## Given request
Retype the opening lines of the data exactly, stopping after the line that contains "t = thing('statue', 'small". Skip every picture.

## Source material
□ □ □ □ □
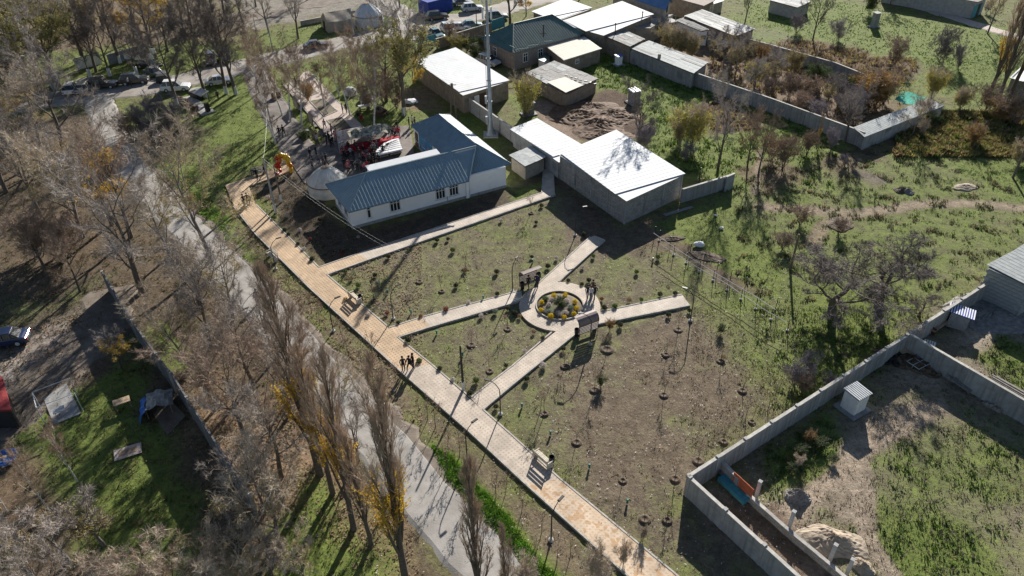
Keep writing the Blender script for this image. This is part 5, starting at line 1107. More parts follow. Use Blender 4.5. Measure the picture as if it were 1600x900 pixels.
# signs by the street, junk, slides
for k, (x, y, w_) in enumerate(((206, 104, 1.5), (219, 106, 1.1), (243, 96, 1.0), (240, 105, .9))):
    t = thing('sign_board', f'small pale sign board behind the dark parked cars, {ORD[k]} from the left', 'sign', tuple(P(x, y)), R_(10)); MB().box((0, 0, 1.9), (w_, .06, .9)).build('board', M['frame_white'], t); MB().tube([(0, .05, 0), (0, .05, 1.9)], .05, 5).build('post', M['metal_grey'], t)
t = thing('sign_board', 'grey notice board at the street edge above the birch copse', 'sign', tuple(P(592, 70)), R_(100)); MB().box((0, 0, 1.3), (1.6, .06, 1.3)).build('board', M['metal_grey'], t)
for s in (-.7, .7): MB().tube([(s, 0, 0), (s, 0, 1.9)], .04, 5).build('post', M['metal_grey'], t)
t = thing('statue', 'small white marker stone on the verge beside the white yurt', 'marker', tuple(P(610, 43))); MB().box((0, 0, .7), (.5, .3, 1.4), top=.7).build('stone', M['whitewash'], t)

# ------------------------------------------------------------------ trees
def unit(v): return v/np.maximum(np.linalg.norm(v, axis=-1, keepdims=True), 1e-9)
class Wood:
    """limbs as tapered tubes, twigs as slivers, leaves as small blades; all local, foot at the origin"""
    def __init__(s, seed): s.r = np.random.default_rng(seed); s.T = [[], [], 0]; s.C = [[], [], 0]; s.L = [[], [], 0]; s.ends = []
    def _add(s, b, V, Fc): b[0].append(V); b[1].append(Fc+b[2]); b[2] += len(V)
    def tube(s, pts, r0, r1, n, b):
        pts = np.array(pts); m = len(pts); rr = np.linspace(r0, r1, m); tg = unit(np.gradient(pts, axis=0)); a = np.cross(tg, [.3, .9, .2]); a = unit(a); c = np.cross(tg, a)
        th = 2*np.pi*np.arange(n)/n
        V = (pts[:, None]+(a[:, None]*np.cos(th)[None, :, None]+c[:, None]*np.sin(th)[None, :, None])*rr[:, None, None]).reshape(-1, 3)
        i = np.arange(m-1)[:, None]*n; k = np.arange(n)[None]; k2 = (k+1) % n
        q = np.stack([i+k, i+k2, i+n+k2, i+n+k], -1).reshape(-1, 4); Fc = np.concatenate([q[:, [0, 1, 2]], q[:, [0, 2, 3]]]); s._add(b, V, Fc)
    def slivers(s, p0, p1, w, b):
        d = p1-p0; sd = unit(np.cross(d, s.r.normal(size=d.shape)))*np.asarray(w).reshape(-1, 1)/2; N = len(p0)
        mid = (p0+p1)/2+s.r.normal(size=d.shape)*np.linalg.norm(d, axis=1, keepdims=True)*.06
        V = np.stack([p0-sd, p0+sd, mid+sd*.7, mid-sd*.7, p1], 1).reshape(-1, 3); i = np.arange(N)[:, None]*5
        Fc = np.concatenate([i+[0, 1, 2], i+[0, 2, 3], i+[3, 2, 4]]); s._add(b, V, Fc)
    def branch(s, p, d, L, seg, up, wig):
        pts = [p]; d = d/np.linalg.norm(d)
        for _ in range(seg):
            d = d+s.r.normal(size=3)*wig+np.array([0, 0, up]); d /= np.linalg.norm(d); p = p+d*L/seg; pts.append(p)
        return pts, d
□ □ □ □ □
## Solution to this problem
Keep writing the Blender script for this image. This is part 5, starting at line 1107. More parts follow. Use Blender 4.5. Measure the picture as if it were 1600x900 pixels.
# signs by the street, junk, slides
for k, (x, y, w_) in enumerate(((206, 104, 1.5), (219, 106, 1.1), (243, 96, 1.0), (240, 105, .9))):
    t = thing('sign_board', f'small pale sign board behind the dark parked cars, {ORD[k]} from the left', 'sign', tuple(P(x, y)), R_(10)); MB().box((0, 0, 1.9), (w_, .06, .9)).build('board', M['frame_white'], t); MB().tube([(0, .05, 0), (0, .05, 1.9)], .05, 5).build('post', M['metal_grey'], t)
t = thing('sign_board', 'grey notice board at the street edge above the birch copse', 'sign', tuple(P(592, 70)), R_(100)); MB().box((0, 0, 1.3), (1.6, .06, 1.3)).build('board', M['metal_grey'], t)
for s in (-.7, .7): MB().tube([(s, 0, 0), (s, 0, 1.9)], .04, 5).build('post', M['metal_grey'], t)
t = thing('statue', 'small white marker stone on the verge beside the white yurt', 'marker', tuple(P(610, 43))); MB().box((0, 0, .7), (.5, .3, 1.4), top=.7).build('stone', M['whitewash'], t)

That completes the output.